Many observers favour the former army general and top security minister Susilo Bambang Yudhayono, whose dismissal by Mr Wahid last month came as a shock. But his military background has raised concerns of a rehabilitation of the armed forces, which are supposed to be removed from politics. The third remaining candidate is just as controversial. Akbar Tanjung is leader of the Golkar party, used by former President Suharto to prop up his long period of authoritarian rule. Megawati's Indonesian Democratic Party of Struggle has not put forward a candidate. Protests Hours before the vote was due to take place, about 2,000 students gathered outside the heavily-guarded parliament building protesting against the vice-presidency going to either Golkar or the military.
Earlier, President Megawati visited the grave of her father - Indonesia's founding leader, Sukarno - in Mr Wahid's political stronghold of Blitar, East Java.
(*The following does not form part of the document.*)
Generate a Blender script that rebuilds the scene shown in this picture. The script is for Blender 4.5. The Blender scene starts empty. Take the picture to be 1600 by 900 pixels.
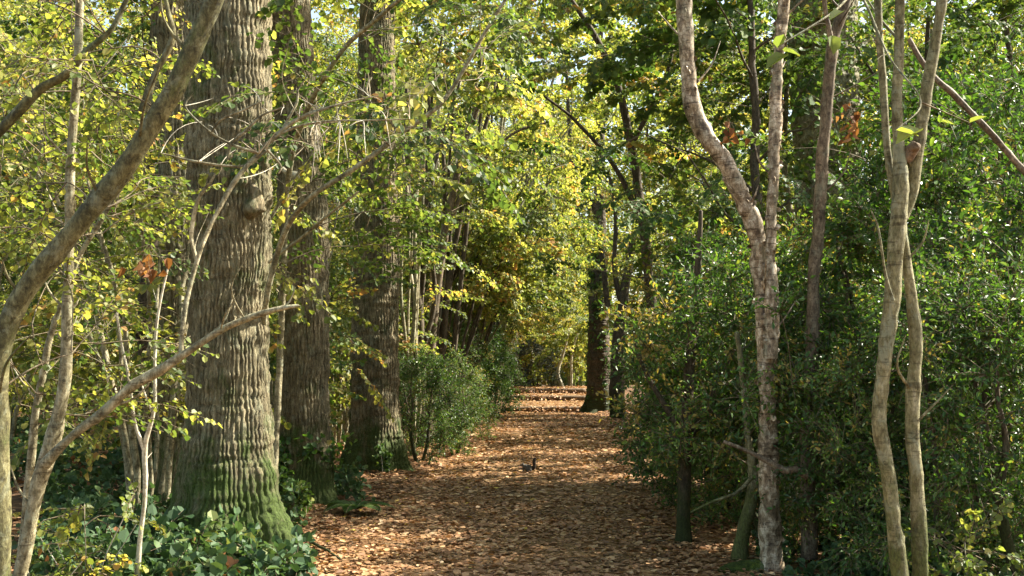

The ousted president, meanwhile, will leave the presidential palace on Thursday, his former justice minister Emha Ainun Najib said. Mr Wahid has remained in the complex since refusing to accept his dismissal on Monday by the national assembly for alleged corruption and incompetence. Wahid face-saver Plans for the 61-year-old former leader, who is blind and has had several strokes, to fly to the US for treatment would be a face-saving way of ending the stand-off which threatened to become an embarrassment for Mr Wahid's supporters and the country's new leadership. In his first interview since his removal from office, Mr Wahid said he had underestimated his opponents' resolve.
He said he expected Indonesia to return to military-backed authoritarian rule and criticised the generals who had shifted their support to Megawati over the past year. "They used the quarrel between the politicians to set up their own rule, which I think will slide little by little to the old ways. "People will react to the return of censorship, to the return of many, many restrictions in their lives," he added. Mr Wahid said he did not recognise parliament's decision to sack him, saying: "The ouster is illegal and I will have nothing to do with it."